Crossan: Meaningless question.
Craig: But surely that's not a meaningless question.  It's a factual question.  Was there a being was the Creator and Sustainer of the universe during that period of time when no human beings existed?  It seems to me that in your view you'd have to say no.
Crossan: Well, I would probably prefer to say no because what you're doing is trying to put yourself in the position of God and ask, "How is God apart from revelation?  How is God apart from faith?"  I don't know if you can do that.  You can do it, I suppose, but I don't know if it really has any point. (p. 51) 
In his concluding statement for the book Dr. Craig marks this interchange as the "turning point in the debate":
"The turning point in the debate came, in my opinion, during the dialogue portion, when I pressed Dr. Crossan on whether the theological statement 'God exists' is a statement of fact or a statement of faith (an interpretation).  Reread that section closely.  In affirming that 'God exists' is a statement of faith, Dr. Crossan implies that this is just an interpretation which a believer puts on reality; from a factual point of view, God does not exist.  Dr. Crossan struggles valiantly to elude this implication by stating that is meaningless to ask how God would be if no humans existed.  But this question is grammatically well formed and clearly meaningful, as is his question, 'Would I be annoyed if I hadn't been conceived?'  (That is what my kids call a 'no-duh' question; obviously if you hadn't been conceived, you wouldn't be annoyed, since you wouldn't exist!)

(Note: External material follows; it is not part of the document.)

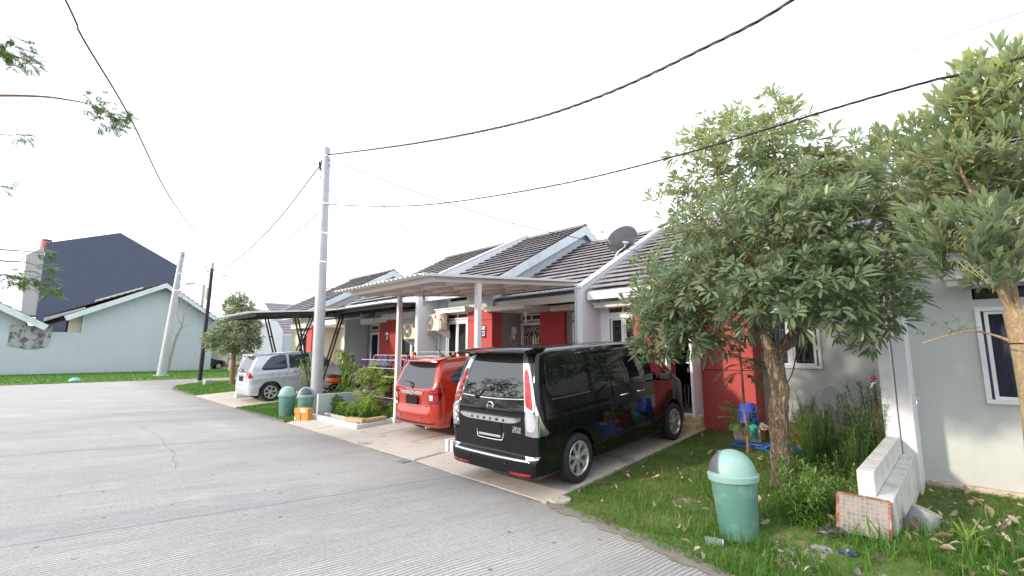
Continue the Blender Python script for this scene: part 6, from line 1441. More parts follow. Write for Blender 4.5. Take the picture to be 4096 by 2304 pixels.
def tint1(c, rg): return float(np.clip(.12+.75*(c[2]-2.3)/(5.4-2.3)*rg.uniform(.6, 1.2), .02, .95))
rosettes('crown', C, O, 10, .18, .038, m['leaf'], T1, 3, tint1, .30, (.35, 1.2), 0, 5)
nd = [q for b in br for q in catmull(b[0], 4)]
twigs_to(C, nd, rg1, .5, .0055, 'twigs', m['twig'], T1)
# cut cable dangling from the right limb
tag(MB().tube(catmull([A1(3215,1290,.05),A1(3195,1350,-.05),A1(3185,1420,-.02),A1(3165,1500),A1(3130,1560)],6), .009, 5).build('hanging_cable', m['black']), 'frayed black wire hanging from the right fork of the near tree', 'cable')
# ---------------------------------------------------------------- right tree
T2 = thing('tree', 'tall tree cut by the right edge, with a tan trunk and large upright leaves', 'tree', (.28, 5.75, .0))
def A2(x, y, d=0): return atY(x, y, 5.75+d)
trunk_mesh('trunk', [A2(4200,2215),A2(4172,1900),A2(4142,1650),A2(4108,1450),A2(4080,1300),A2(4072,1240)], [.098,.092,.086,.084,.086,.095], m['bark2'], T2, 9, .05, 28)
rg2 = np.random.default_rng(5)
br2 = [([A2(4060,1265),A2(4020,1190),A2(3985,1110),A2(3960,1000,.1),A2(3930,850,.1),A2(3900,650,.1),A2(3885,420,.1)], .042, .012), ([A2(4066,1260),A2(4030,1170,.1),A2(3998,1060,.2),A2(3990,940,.3),A2(4010,700,.3),A2(4000,450,.3)], .030, .010),
       ([A2(4080,1262),A2(4060,1180),A2(4048,1080,-.1),A2(4050,950,-.2)], .030, .012), ([A2(4090,1270),A2(4130,1210),A2(4180,1100)], .028, .012), ([A2(3960,1000,.1),A2(3870,880,.2),A2(3780,760,.3),A2(3700,640,.3)], .022, .008),
       ([A2(3930,850,.1),A2(3850,700,-.1),A2(3800,560,-.1)], .018, .007), ([A2(3990,1080),A2(3900,1030,-.2),A2(3800,990,-.3),A2(3730,960,-.3)], .016, .006), ([A2(4055,1370),A2(3990,1345),A2(3900,1325,-.05),A2(3800,1340,-.1),A2(3690,1372,-.1)], .014, .005)]
for k, b in enumerate(br2): limbs('branch', [b], m['bark2'], T2, 9, .05, 30+k)
cl2 = []
for x, y, r, d in ((3980,340,130,.1),(3880,380,110,.2),(4060,400,160,0),(3950,450,170,.1),(3820,480,110,.3),(3740,560,120,.4),(3620,560,110,.5),(3560,620,90,.6),(3680,680,130,.4),(3830,650,150,.1),(3980,640,170,0),(4080,620,150,.2),(3760,800,130,.4),
                   (3900,820,150,.3),(4030,820,160,.2),(3640,800,110,.8),(3700,930,90,.0),(3820,930,120,-.3),(3940,950,130,-.3),(4060,960,130,-.2),(3860,1040,90,-.3),(4080,1080,90,-.1),(3760,1010,70,-.3),(3860,1085,80,-.4),(3970,1100,80,-.3),(3720,960,80,-.2),(3960,290,90,.2),(4100,320,110,.3),(3560,760,100,1.2),(3600,900,90,1.2)):
    cl2.append((np.array(A2(x, y, d)), r/1820*4.3))
C, O = crown_points(cl2, rg2, 48, .4)
O = [o+np.array([0,0,.6]) for o in O]
def tint2(c, rg): return float(np.clip(.15+.8*(c[2]-2.2)/2.4*rg.uniform(.6, 1.2), .02, 1))
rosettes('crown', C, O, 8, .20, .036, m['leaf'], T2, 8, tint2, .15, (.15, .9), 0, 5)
twigs_to(C, [q for b in br2[:-1] for q in catmull(b[0], 4)], rg2, .5, .005, 'twigs', m['twig'], T2)
C = [tuple(A2(x, y, -.08)) for x, y in ((3665,1345),(3725,1310),(3790,1305),(3800,1340),(3840,1290),(3870,1320),(3700,1345),(3830,1330))]
rosettes('low_sprig', C, [(0,-.3,.8)]*8, 4, .10, .026, m['leaf'], T2, 9, lambda c, rg: .3, .2)
tag(MB().tube([A2(4072+50*math.cos(a), 1380+6*math.sin(a), -.1+.15*math.sin(a)) for a in np.linspace(0, 6.28, 17)[:-1]], .006, 5, closed=True).build('tie_wire', m['black']), 'black wire tied round the trunk of the right tree', 'wire')
# ---------------------------------------------------------------- sapling with feathery fronds
def frond(P, n, L, droop=.35, w=None):
    """curved rachis with paired leaflets; returns leaflet positions/directions"""
    return P
def pinnate(name, parent, rach, leaf_len, leaf_w, pairs, mat, stemmat, seed, tint=.4, both=True, drop=.25, stem_r=.004, start=.12):
    rg = np.random.default_rng(seed); Ps, D, U, T, LL = [], [], [], [], []; mb = MB()
    for pts in rach:
        P = catmull(pts, 6); mb.tube(P, [stem_r*(1-.7*i/len(P)) for i in range(len(P))], 5, cap=False); ln = [0]
        for i in range(1, len(P)): ln.append(ln[-1]+(P[i]-P[i-1]).length)
        for k in range(pairs):
            s = ln[-1]*(start+(1-start)*k/(pairs-1)); i = min(len(P)-2, next((j for j in range(len(ln)-1) if ln[j+1] >= s), len(P)-2))
            q = P[i].lerp(P[i+1], (s-ln[i])/max(1e-6, ln[i+1]-ln[i])); d = (P[i+1]-P[i]).normalized(); sd = d.cross(Vector((0,0,1))).normalized(); up = sd.cross(d)
            f = math.sin(math.pi*min(1, .18+.82*(k+.5)/pairs))**.5
            for sg in (-1, 1):
                Ps.append(q); D.append(sd*sg+d*.45+up*rg.normal(-.05, .12)); U.append(up); T.append(np.clip(tint+rg.normal(0, .12), 0, 1)); LL.append(leaf_len*f*rg.uniform(.85, 1.1))
    V, F, k = leaf_blades([tuple(p) for p in Ps], [tuple(p) for p in D], [tuple(p) for p in U], np.array(LL), np.array(LL)*leaf_w/leaf_len, rg, drop, 2, .2)
    mb.build('frond_stem', stemmat, parent, fix=False, smooth=True)
    return nmesh(name, V, F, mat, parent=parent, smooth=True, attr=np.repeat(T, k))
T3 = thing('sapling', 'young sapling with feathery fronds before the red wall', 'sapling', (-2.6, 8.06, .2))
def A3(x, y, d=0): return atY(x, y, 8.06+d)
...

"So did God exist during the Jurassic age?  Was there a Creator and Sustainer of the universe at that time?  Dr. Crossan finally comes clean and says he'd prefer to say no.  Now if God does not exist independently of the human imagination, if God is just a projection of human consciousness, if it is we who create God rather than God who creates us, then how is this any different from what my atheist friends believe?  What this exchange revealed is that on a factual level Dr. Crossan's view is, as I suspected, atheism.  'God' is just an interpretive construct which human beings put on the universe in the same way that 'Christ' is an interpretive construct which Christian believers put on the purely human Jesus.  In this light, it is no surprise at all that Dr. Crossan believes neither in miracles nor in the resurrection of Jesus as events of history.  For, from a factual perspective, there really is no such person or being as God to bring about these events." (pp. 173-174)
Machen is thus vindicated in his insight regarding liberal theology's pantheizing tendency.  For the liberal theologian "God" is so correlated with the world process that all that is left is the evolutionary world process which evolved humans come to call "God."  "God" is simply the linguistic token by which we designate "the ultimate mystery" of existence.  Granting this view of reality there can, of course, be no miracles nor any authoritative revelation from "outside" the world process.  All is in a state of evolving flux.  Liberal theology is simply naturalism that continues to use the traditional language of Christian theism (ex., "God", "Christ", etc.).